ESPN’s consensus pick had the 49ers losing to the Broncos in the Super Bowl. Fifteen of their 16 experts picked the Eagles to win the NFC East. The only one who didn’t was Bill Barnwell, who picked the eventual 4-12 DC squad to win the division. Herm Edwards picked Tampa Bay to make the Super Bowl, which -- now that they finished last in the league -- is as wrong as you can possibly be.
Your guide to watching this year’s NFL playoffs:
** Cardinals at Panthers: See a third-string QB take on a Carolina squad that posted a 1-5-1 record against teams with a winning record. Post-season excitement!
** Ravens at Steelers: A rare playoff rivalry game between two AFC North Division foes. Let the hatred flow through you.
** Bengals at Colts: Which mediocre AFC playoff team can choke faster? It’s been 24 years since Cincinnati saw a playoff win, but they Colts haven’t beaten a decent opponent since October (when they shut out the Bengals).

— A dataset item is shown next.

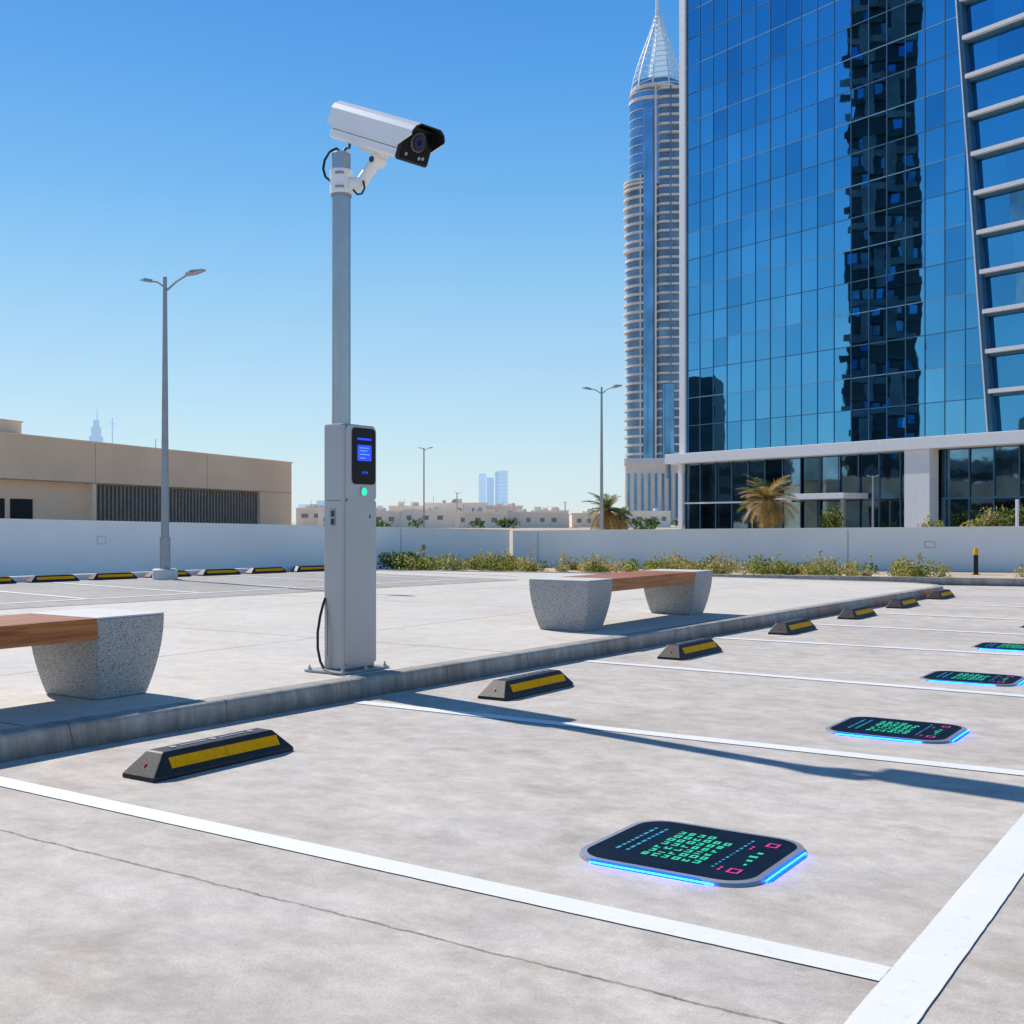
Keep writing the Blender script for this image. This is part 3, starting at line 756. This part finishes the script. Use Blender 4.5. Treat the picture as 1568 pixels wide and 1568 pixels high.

** Lions at Cowboys: A despicable gray and blue team squares off in Dallas against a despicable gray and blue team.
Bye weeks: Seahawks, Packers, Patriots, Broncos -- three fan bases with recent Super Bowl wins and Petyon Manning and his entourage of fawning fans.
Here’s hoping for a Panthers/Bengals Super Bowl, just because.
Dallas finished its season 12-4 and will host the Lions next week in a home playoff contest, only the second Cowboys playoff game to be held in Jerry Jones new stadium of debauchery. A lot of pundits are picking the NFC East champions to go deep in the playoffs, based on their strong running attack and solid offensive line. But, the linemen themselves may not share the same opinion. Consider OT Jermey Parnell…
Dallas Cowboys Right Offensive Tackle Jermey Parnell
Team jelling? BS. Clever lad errs, playoff choke on its way.
Oh, Jeremey, we hope you’re right. It’s gonna be tough to look ahead to 2015 if it starts with a Dallas playoff win.
Of course, “Dallas starts year 2015” anagrams to “Dallas 2 start 0-15. Yes! Ra!” so maybe we can cling to that for next season.
** I went 3-2 against Dad on the picks this week, not good enough to overcome my four-game deficit in our yearly picks. He finished the season 166-89, correctly predicting 65% of the league’s games. That would put him 7th on ESPN’s panel of 14 football experts. But keep in mind that he gets paid millions less than they do for the exact same insight, and he only needs about five minutes of prep time to compile his picks.
It’s Dad’s third consecutive victory in our regular season picks, a contest so one-sided it could be a Broncos-Raiders game. But until he wins an Awesome Cup, he really can’t claim to know anything about football.
** Speaking of football, there’s still one game left to care about! Don’t forget to watch Ohio State against Alabama in the college football playoff on Thursday. Then, if the Buckeyes lose, you don’t have to watch any more football until August.
** Seriously, fantasy baseball? What the hell are we gonna do for eight months?
The final 2014 standings -- and the awarding of the Awesome Cup -- will take place on Tuesday.